Tuesday, March 31, 2015

Core Response #3: Exploring Late Capitalism and Audience Fragmentation

Sarah Banet-Weiser's "What's Your Flava?" invokes a lot of difficult questions, namely one that I've struggled with recently: what are we to do with countercultural movements that, because of the salience and public value of their ideology, are eventually co-opted for capital gain by the very forces they seek to dismantle? This phenomenon certainly isn't new - there's an interesting article here at Jacobin about how something similar happened to the riot grrl movement - but with the immediacy and accessibility of the Internet, the speed at which conscientious citizens are able to find an issue to mobilize around and at which corporations are able to channel said mobility into a marketable corpus of material self-expression has essentially leveled out.
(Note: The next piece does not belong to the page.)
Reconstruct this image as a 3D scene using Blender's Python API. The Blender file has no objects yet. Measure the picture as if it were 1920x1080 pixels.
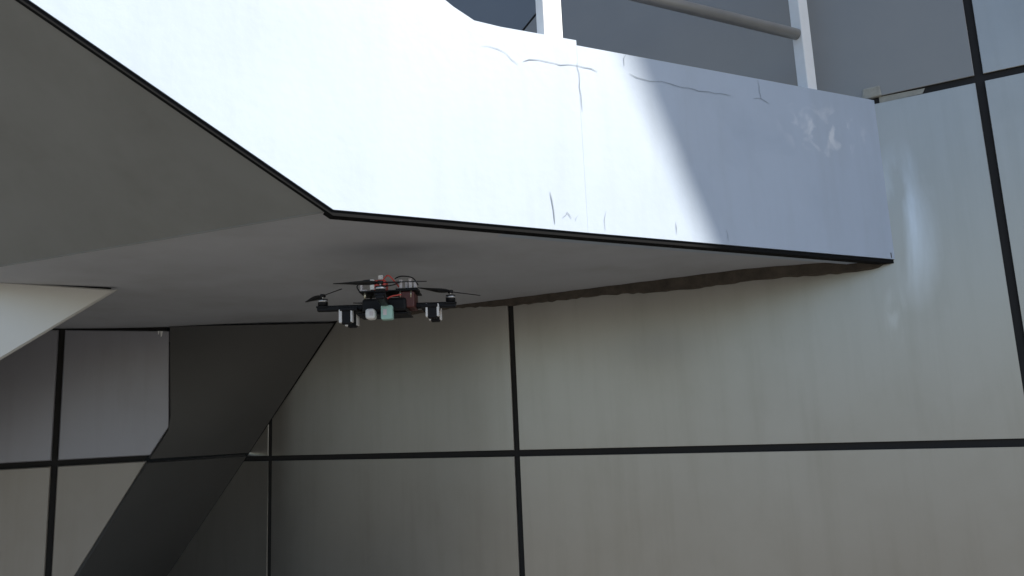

A brief survey of tags on Tumblr related to diversity or social justice, for instance, uncovers a huge pool of politically galvanized consumers, over half of whom are between the ages of 18-34. [2] Much like television's strategies of narrowcasting, any sizable group of people with clearly differentiated interests represents a heretoforth untapped direction for the flow of content generation to follow, and the emergence of a new niche demographic that falls into a traditionally lucrative age range is cause for pursuit. This isn't just unique to film and television: the Jacobin article points to music's struggle to keep counterculture and capitalism apart, and in video games it can be seen as recently as 2014's Social Justice Warriors. Because gaming is still in the infancy of its social consciousness, it remains to be seen whether questions of social justice can be matured and extended beyond superficial satirical treatments, but considering the medium's tendency to stumble into the film industry's problems in its historically blind attempts to copy it, I am rarely hopeful.

Banet-Weiser's identification of Dora the Explorer as a political figure employed strategically by Nickelodeon to diversify its market profile and increase its cultural capital by representing a programming model that is both inclusive and "good business". The show is laden with a wide breadth of Hispanic and Latino tropes that are unified, incompletely and unconvincingly, within the marketable and panethnic Dora; culture is respected and "difference" is "embraced" [1], but only in unchallenging ways, because to have Dora speak to children at their level about race doesn't fit into the "market imperative". In this state, the show is simply another example of careless narrowcasting that aggregates the supposed representational wants and needs of an audience typically shortchanged in the politics of visibility and molds them into a product that fits with this wide market concept of diversity but is unable to extend its treatment of the demographic beyond familiar cultural stereotypes. Are counterculture and market diversity doomed to cannibalize themselves infinitely under models of capitalist content creation, diluted continually in an attempt to reach a growing and thus increasingly fragmented audience? Is there any way to avoid this model's transformation of signifiers of cultural difference into stereotypes meant to assure us of our own belonging?

Works Cited

[1] Banet-Weiser, Sarah. “What’s Your Flava?: Race and Postfeminism in Media Culture.” Interrogating Postfeminism: Gender and the Politics of Popular Culture. Eds. Diane Negra and Yvonne Tasker. Durham: Duke University Press, 2007.